En iyi çayları Erzurum'da ve Artvin'de içmenin gurur verici olduğunu ifade ediyor. Çin'de çay okuluna giden, Güney Amerika'nın mate çaylarını yerinde içen, Fas'ta 'çay bin nane' ile Kahire Çarşısı'nın çaylarını tadan, Hindistan'ın sütlü çaylarını yoksul evlerde içen, Venedik'te San Marco Meydanı'nda gümüş demliklerdeki hayatı, Londra'da tereyağlı kukilerle "earl grey"li beş çaylarının tadını, Paris'te en güzel kafedeki mis kokulu çayı, Kenya'nın, Tanzanya'nın ballı siyah çaylarını ve daha pek çok yerdeki çay lezzetlerini tadan Mısırlıoğlu, Karadeniz'de yaşadıklarını hiçbiriyle değişmiyor ancak Erzurum haricinde diğer bütün şehirlerde içilemez acılık ve bayatlıkta çayların da önüne geldiğini sözlerine ekliyor. Buna rağmen Türkiye'de iyi çaylar içebilme umudunu kaybetmeyen birinin çayla ilgili dediklerine kulak vermek lazım.
Mısırlıoğlu'ndan, mükemmel çayın sırları için dikkat edilmesi gerekenler:
Çay sadece iyi suyla hazırlanmalı. Mümkünse tatlı ve taze, oksijeni yok olmamış bir suyla.
Porselen demlik zorunludur. Cam da olabilir ama alüminyum ya da madeni kap, çayın kalitesini bozar.

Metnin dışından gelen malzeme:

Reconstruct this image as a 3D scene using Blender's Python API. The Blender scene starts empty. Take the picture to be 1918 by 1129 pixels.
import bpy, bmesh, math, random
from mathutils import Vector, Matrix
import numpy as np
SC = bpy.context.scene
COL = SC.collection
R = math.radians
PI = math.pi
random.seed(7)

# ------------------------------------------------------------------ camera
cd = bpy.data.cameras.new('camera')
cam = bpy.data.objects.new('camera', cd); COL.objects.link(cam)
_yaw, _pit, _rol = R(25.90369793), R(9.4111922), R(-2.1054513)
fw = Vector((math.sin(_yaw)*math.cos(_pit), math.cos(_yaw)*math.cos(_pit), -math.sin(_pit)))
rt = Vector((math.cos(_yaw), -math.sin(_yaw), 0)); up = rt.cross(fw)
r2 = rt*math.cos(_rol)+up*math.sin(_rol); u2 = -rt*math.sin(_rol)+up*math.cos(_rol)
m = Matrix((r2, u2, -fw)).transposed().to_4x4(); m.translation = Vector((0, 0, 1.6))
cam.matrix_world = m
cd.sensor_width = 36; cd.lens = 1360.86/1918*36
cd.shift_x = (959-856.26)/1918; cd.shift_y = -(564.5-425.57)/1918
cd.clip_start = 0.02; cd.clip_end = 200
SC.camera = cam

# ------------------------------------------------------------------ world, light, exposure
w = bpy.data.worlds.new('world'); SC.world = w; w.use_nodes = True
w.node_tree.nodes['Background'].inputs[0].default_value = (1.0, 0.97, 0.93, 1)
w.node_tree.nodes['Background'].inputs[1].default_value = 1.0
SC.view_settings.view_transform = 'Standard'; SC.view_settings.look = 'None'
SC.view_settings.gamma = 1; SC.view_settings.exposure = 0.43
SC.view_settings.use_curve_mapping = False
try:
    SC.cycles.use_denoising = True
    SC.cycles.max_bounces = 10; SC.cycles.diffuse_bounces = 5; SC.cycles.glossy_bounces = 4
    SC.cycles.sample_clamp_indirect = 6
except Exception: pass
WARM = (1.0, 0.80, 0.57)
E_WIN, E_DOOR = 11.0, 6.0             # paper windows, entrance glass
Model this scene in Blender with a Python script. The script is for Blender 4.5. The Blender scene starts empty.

Porselen demlik kaynar sudan geçirilirken çay ise ılık suda yıkanarak konulmalı.
Her bardak için bir çay kaşığı çay konulur. Bazen dem için de isteğe göre bir kaşık eklenebilir.
Kaynar su, 1-2 dakika dinlendirilerek çayın üstüne dökülmelidir. Hem suyun içindeki varsa kireç dibe inmiş hem de çay yakılmamış olur.
Su fazla kaynatılmamalıdır.
Demlenen çayı kesinlikle doğrudan ateşin üstünde tutmamalıyız.
Çayların demlenme süreleri değişkendir. Türüne ve hasat edilme biçimine göre belirlenir.
Türkiye'deki siyah çayların 12-15 dakika demlenmesi uygun olurken yabancı çaylar 5-7 dakika, kimi çay tipleri içinse 3-4 dakika tercih edilir.
En önemlisi, demlenmiş çayın posası hemen çıkarılmalıdır ve demlenen çay, yarım saat içinde içilmelidir. Rizelilere göre toplam 18 dakikada demlenmiş ve içilmiş olmalı.
Çay çok demlenirse acı bir tat oluşur. Çiğ çiğ kokma ise az demlenmiş olmasından ileri gelir; ot tadı alırsınız çaydan.
İnce porselen veya ince belli cam bardaklarla ikram edilmelidir.
Çay içerken şeker kullanılacaksa küp, beyaz ve kristalize olanı tercih edilmelidir. Kara şeker çayın rengini bulandırır ama en komik olan, günde 8-10 bardak çay içenlerin her defasında birden fazla şeker atmasıdır. Oysa çayın tadını en çok şeker bozar.